● Information provided
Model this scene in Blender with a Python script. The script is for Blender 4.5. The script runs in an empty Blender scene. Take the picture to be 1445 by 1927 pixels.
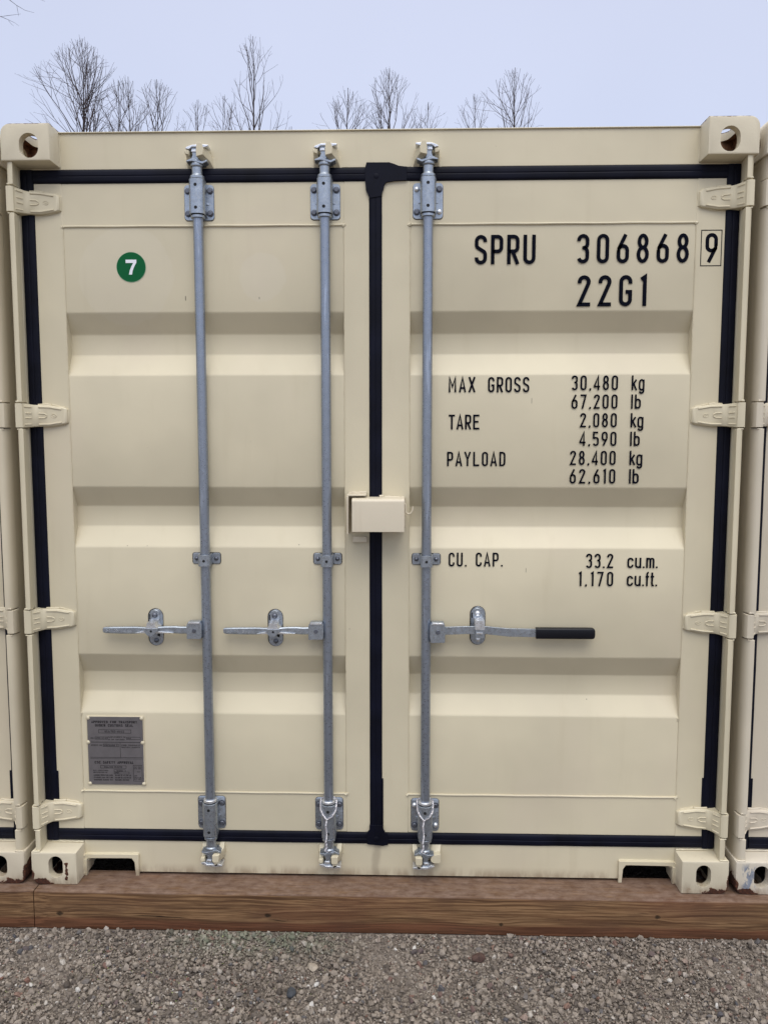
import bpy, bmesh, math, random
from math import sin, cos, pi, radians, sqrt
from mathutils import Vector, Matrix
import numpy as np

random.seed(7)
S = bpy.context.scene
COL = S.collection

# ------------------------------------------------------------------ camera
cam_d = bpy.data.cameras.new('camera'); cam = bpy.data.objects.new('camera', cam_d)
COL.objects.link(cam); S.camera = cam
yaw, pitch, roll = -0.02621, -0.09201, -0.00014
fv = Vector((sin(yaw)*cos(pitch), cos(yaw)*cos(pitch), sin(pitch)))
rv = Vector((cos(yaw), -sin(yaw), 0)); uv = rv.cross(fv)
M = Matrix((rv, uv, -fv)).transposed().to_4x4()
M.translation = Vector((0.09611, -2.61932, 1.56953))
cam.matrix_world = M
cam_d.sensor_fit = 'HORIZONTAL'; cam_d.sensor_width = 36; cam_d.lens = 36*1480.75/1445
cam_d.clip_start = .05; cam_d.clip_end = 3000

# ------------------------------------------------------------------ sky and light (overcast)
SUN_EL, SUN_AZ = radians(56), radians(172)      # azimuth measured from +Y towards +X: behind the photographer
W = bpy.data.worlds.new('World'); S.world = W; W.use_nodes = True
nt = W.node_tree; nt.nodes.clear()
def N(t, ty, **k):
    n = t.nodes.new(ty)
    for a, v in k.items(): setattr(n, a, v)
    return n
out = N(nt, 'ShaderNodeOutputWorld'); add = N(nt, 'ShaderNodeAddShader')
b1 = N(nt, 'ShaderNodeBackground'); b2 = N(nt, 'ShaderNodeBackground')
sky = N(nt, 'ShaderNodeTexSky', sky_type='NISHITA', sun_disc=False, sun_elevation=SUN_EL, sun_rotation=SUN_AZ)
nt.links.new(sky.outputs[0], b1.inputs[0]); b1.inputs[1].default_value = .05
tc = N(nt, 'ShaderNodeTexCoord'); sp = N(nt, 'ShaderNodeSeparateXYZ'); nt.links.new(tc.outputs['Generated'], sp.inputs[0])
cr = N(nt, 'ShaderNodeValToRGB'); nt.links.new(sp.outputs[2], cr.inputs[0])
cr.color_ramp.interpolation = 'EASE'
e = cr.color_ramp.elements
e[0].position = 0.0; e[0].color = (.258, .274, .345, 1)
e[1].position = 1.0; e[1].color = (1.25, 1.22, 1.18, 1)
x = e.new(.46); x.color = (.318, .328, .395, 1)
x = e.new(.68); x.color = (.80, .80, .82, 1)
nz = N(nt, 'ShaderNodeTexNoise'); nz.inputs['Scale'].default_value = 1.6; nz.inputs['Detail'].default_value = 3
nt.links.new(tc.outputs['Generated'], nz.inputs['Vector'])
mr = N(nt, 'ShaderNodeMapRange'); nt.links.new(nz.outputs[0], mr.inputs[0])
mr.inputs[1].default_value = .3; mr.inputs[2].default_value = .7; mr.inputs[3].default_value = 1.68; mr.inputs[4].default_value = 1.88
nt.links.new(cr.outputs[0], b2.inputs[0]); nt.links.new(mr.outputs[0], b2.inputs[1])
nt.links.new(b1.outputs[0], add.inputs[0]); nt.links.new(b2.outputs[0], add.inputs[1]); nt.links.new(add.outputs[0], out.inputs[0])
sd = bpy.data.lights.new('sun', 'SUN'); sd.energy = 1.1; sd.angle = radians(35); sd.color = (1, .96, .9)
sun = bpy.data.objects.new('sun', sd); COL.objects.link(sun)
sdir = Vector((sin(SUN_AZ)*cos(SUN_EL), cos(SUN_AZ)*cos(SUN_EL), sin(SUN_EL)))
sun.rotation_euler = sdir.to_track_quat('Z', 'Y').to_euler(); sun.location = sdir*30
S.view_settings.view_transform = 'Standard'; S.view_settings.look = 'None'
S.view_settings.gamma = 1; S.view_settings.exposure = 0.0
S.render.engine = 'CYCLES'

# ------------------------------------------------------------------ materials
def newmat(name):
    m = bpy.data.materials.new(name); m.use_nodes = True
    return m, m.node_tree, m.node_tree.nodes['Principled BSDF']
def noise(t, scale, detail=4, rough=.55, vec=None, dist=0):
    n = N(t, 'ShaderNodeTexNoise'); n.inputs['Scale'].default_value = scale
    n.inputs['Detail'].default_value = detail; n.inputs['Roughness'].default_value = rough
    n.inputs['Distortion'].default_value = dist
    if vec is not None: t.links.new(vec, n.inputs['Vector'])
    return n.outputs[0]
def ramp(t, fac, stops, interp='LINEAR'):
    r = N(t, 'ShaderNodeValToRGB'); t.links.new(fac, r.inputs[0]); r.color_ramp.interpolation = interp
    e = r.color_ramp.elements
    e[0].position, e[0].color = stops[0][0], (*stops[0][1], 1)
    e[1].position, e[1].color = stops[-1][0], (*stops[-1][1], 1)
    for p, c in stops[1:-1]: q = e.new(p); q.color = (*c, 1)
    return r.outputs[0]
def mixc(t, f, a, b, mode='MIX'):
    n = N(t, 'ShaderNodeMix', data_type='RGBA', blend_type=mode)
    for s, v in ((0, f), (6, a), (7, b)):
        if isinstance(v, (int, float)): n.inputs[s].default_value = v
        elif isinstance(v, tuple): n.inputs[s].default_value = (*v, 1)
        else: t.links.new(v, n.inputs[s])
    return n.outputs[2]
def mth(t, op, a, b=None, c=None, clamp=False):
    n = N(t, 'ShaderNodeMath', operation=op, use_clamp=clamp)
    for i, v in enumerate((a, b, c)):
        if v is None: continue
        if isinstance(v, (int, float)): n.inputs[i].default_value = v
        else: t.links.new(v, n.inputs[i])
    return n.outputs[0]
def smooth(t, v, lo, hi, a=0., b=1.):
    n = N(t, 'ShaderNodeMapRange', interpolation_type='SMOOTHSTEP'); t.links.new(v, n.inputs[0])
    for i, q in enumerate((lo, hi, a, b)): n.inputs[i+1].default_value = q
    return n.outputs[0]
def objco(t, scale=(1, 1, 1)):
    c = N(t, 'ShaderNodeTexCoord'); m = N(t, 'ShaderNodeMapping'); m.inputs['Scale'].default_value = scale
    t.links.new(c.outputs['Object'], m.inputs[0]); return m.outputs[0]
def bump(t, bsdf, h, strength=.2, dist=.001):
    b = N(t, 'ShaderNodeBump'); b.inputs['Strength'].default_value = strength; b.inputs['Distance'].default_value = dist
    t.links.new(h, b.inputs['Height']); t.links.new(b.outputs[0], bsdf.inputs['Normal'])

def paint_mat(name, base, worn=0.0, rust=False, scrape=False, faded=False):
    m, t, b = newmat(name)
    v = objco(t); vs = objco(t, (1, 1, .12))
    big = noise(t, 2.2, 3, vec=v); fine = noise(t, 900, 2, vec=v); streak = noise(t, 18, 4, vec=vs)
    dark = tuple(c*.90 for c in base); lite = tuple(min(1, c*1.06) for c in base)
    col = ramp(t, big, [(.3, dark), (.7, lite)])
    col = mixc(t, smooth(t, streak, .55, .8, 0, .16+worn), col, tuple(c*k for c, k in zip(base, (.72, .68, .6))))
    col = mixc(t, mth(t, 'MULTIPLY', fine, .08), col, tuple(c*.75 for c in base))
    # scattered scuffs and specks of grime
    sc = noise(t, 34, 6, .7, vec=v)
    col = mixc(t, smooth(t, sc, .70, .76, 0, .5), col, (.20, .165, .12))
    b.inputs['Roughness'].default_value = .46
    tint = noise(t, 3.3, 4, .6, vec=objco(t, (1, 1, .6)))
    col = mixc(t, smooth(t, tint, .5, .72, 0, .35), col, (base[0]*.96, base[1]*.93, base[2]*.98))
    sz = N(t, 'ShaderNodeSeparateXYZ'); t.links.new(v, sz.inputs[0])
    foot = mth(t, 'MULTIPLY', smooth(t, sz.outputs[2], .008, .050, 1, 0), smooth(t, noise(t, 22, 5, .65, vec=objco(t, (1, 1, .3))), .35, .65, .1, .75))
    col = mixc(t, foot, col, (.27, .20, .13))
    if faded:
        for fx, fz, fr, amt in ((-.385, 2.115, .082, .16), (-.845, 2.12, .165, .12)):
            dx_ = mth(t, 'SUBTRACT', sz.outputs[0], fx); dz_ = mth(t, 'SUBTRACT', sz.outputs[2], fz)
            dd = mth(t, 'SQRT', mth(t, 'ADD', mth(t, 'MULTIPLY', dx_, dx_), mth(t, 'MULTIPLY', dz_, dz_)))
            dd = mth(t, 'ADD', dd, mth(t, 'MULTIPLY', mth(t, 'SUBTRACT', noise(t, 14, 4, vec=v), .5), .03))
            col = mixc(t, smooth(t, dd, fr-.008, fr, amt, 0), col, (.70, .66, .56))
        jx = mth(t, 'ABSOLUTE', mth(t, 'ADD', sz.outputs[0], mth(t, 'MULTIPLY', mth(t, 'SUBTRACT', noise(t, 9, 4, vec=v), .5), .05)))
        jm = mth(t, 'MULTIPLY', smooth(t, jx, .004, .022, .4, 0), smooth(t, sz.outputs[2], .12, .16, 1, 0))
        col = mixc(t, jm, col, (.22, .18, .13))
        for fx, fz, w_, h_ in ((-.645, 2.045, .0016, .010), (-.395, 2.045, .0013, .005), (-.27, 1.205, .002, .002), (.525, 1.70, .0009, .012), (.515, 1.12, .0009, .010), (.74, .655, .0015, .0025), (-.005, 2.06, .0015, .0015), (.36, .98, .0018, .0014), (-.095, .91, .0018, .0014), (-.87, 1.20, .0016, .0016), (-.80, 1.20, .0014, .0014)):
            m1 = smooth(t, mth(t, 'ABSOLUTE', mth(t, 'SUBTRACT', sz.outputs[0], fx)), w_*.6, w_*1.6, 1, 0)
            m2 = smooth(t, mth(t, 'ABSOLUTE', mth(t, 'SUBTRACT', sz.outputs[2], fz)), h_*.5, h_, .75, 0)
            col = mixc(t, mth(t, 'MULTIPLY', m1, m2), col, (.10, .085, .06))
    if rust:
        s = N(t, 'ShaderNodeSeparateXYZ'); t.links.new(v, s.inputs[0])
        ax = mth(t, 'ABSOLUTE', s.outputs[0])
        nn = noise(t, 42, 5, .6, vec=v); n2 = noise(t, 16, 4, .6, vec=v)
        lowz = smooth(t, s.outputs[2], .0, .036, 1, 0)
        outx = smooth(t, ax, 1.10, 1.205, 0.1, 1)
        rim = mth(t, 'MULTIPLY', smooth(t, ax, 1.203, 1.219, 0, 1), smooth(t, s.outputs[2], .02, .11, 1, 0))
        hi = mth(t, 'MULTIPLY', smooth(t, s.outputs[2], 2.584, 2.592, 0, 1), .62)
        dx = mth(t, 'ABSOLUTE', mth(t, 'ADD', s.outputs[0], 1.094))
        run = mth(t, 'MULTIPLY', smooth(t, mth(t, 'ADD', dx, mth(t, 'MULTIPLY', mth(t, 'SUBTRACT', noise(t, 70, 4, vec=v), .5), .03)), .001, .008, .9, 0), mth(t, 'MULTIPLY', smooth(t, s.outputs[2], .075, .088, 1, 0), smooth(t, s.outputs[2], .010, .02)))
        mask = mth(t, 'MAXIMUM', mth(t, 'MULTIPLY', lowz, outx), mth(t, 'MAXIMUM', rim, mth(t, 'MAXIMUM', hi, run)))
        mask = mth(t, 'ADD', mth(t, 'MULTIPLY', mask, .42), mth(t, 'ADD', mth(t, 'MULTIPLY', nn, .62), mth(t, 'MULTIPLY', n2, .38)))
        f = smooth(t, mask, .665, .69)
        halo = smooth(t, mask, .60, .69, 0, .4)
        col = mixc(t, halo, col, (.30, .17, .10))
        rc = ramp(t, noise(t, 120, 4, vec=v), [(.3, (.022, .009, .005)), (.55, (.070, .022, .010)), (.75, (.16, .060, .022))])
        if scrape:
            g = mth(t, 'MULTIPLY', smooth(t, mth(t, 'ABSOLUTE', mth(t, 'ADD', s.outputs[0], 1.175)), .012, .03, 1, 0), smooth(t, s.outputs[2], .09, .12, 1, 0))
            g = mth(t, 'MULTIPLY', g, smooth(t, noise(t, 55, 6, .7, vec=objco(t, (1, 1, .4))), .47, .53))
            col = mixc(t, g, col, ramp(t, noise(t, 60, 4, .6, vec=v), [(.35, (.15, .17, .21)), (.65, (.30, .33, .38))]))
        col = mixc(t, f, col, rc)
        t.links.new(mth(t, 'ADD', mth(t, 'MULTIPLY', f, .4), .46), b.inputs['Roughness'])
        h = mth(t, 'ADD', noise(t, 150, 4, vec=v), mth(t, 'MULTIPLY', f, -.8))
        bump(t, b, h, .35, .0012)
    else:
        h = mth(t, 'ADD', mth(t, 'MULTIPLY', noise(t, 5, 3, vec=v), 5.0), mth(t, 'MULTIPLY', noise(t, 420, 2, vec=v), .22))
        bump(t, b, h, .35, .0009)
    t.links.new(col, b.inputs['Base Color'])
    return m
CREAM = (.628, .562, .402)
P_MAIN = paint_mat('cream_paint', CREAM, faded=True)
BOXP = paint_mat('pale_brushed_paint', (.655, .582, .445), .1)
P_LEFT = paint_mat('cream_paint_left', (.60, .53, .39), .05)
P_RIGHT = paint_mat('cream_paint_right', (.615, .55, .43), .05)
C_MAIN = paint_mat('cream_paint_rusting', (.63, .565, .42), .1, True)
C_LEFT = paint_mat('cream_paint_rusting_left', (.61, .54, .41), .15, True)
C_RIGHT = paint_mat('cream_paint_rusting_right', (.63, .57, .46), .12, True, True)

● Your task
Quote, exactly and only, the lines from the first line of the data above through the line containing "import numpy as np". The pictures do not belong in it.

● Completed exercise
Model this scene in Blender with a Python script. The script is for Blender 4.5. The script runs in an empty Blender scene. Take the picture to be 1445 by 1927 pixels.
import bpy, bmesh, math, random
from math import sin, cos, pi, radians, sqrt
from mathutils import Vector, Matrix
import numpy as np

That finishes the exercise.